Not an Enemy, But a Friend

“It almost goes without saying that we all crave perfect love. We want the love of a mother, the love a father, the love of a friend, the love of a spouse, the love of someone. We want an enduring and unconditional love. Even the worst criminal locked up in prison longs for someone to love him. Have you ever thought about why? If the origin of the universe is an accident, and if through time and chance human beings are who they are, why do all people want to be loved? Further, we might also ask why all human love is ultimately disappointing. No spouse loves us exactly like we want. Too often family love erupts into friction and conflict. Friends fail us. We desperately want someone to love us perfectly.
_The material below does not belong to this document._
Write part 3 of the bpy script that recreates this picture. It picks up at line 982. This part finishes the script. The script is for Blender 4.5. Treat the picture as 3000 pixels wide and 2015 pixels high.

This is why loneliness is so painful. I have spoken often to my church and others about my struggles with loneliness through years of singleness (not that those two always go together, they just seem to for me). There is a palatable ache within that can wash over you like waves of despair. I could analyze it. I could philosophize about it. I could even teach on it. But I could not overcome it. Then I began to look at the pain from the perspective of beauty and to consider why I felt the way I did. I came to discover that loneliness was not an enemy but a friend. It is a painful reminder that I was not made for myself. I was made for Him, and the pain is God’s way of saying, “Here I am!” Loneliness has become a guide and a friend in my spiritual journey. When I feel lonely, I am feeling theology inside. All the pleasures, desires, and loves in this world will not take that pain away. We desperately want someone to love us perfectly, yet no one does. But when we wake up to the fact that no relationship can fully satisfy, we realize that we are lonely for God.”

–Steve DeWitt, Eyes Wide Open: Enjoying God in Everything.